With regards to the reinstatement of workers in both private and public sectors, has the situation been resolved? How accurate are claims that there are preconditions for those who wish to be reinstated?

The issue of the reinstatement of workers lies within the context of recommendation no. 1723. As I mentioned previously, the President of the Committee is appointed to directly follow developments in this issue and we have noticed that the Government is serious in dealing quickly with this file. The vast majority of workers in both sectors have already been reinstated as well as university students. According to the detailed statistics received from the Ministry of Labour, the majority of employees in the public and private sector who were dismissed as a result of practising their right to freedom of expression have been reinstated or are in the process of being reinstated.

It is noteworthy that during his visit in February 2012 the President of the fact-finding Committee Professor Mahmoud Sharif Bassiouni highlighted the Government’s achievements in this regard. However, it remains important that all employers’ efforts should be directed towards solving disagreements which were a result of the recent unrest in Bahrain during February and March 2011. This would promote positive relations and serve the mutual interests of the whole community.

To what extent do you believe that your Committee’s achievements paved the way towards re-building trust between the various components of Bahraini society, as well as the Government and the Opposition?

The main task of the Committee is to follow-up the implementation of Bassiouni’s recommendations, specified by BICI’s report and His Majesty’s Royal Decree. The work of the Committee is for the benefit of all Bahrainis and its results will hopefully bring good to all. All the proposals which we have presented to the Government guarantee the full implementation of Bassiouni’s recommendations, in order to prevent the re-occurrence of past events. This is also the same objective of the political leadership, when in an unprecedented step it ordered the establishment of the Committee, and accepted the outcome of its report.
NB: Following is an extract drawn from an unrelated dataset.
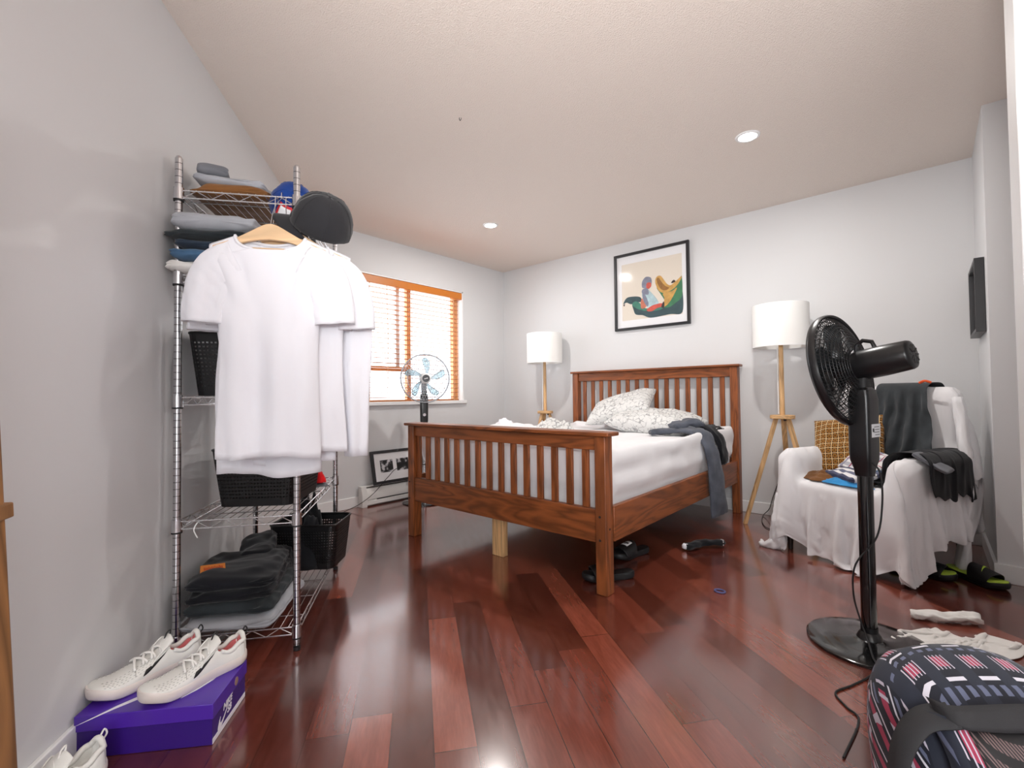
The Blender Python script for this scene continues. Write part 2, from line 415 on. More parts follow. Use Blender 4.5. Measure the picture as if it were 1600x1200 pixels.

The National Committee has called upon all political parties to contribute to the work of the Committee, and we were very keen to get them involved in the decision-making process by inviting them to participate with their ideas and opinions. This invitation remains open.

The importance of implementing the recommendations on the ground was expressed by his Majesty the King as soon as the recommendations were issued, and the Government is exerting all efforts in this regard. So far the government has shown full cooperation. Furthermore, implementation of the recommendations has been swift, and what has been achieved is more than what remains to be addressed. This was in fact stressed by BICI’s President himself during his recent visit to Bahrain, when he commented that the Government of the Kingdom of Bahrain, and based on guidance of his Majesty the King, is responding well to the BICI report.

However, it is true that the effects of some steps need time to be felt, such as amendments to laws and legislations. But in general, the work of the National Committee is running smoothly, and we expect that we will be able to lay the foundations for a safe return to normality, in order to continue reform and development in the country.

With regards to compensating those affected by recent events and the issuing of two royal decrees, what is your Committee’s achievement in this regard?

As I mentioned earlier, we view this issue as crucial for achieving national reconciliation. The National Committee presented a number of proposals to the Government which it believes will accelerate compensation procedures. These proposals have been put into practice by the Government, including allocating courts for compensation claims and establishing a committee in the Ministry of Justice and Islamic affairs for the purpose of dealing with claims outside the courts. Those benefiting from the proposals include the families of the deceased and those injured last year, or anyone claiming compensation from the Government.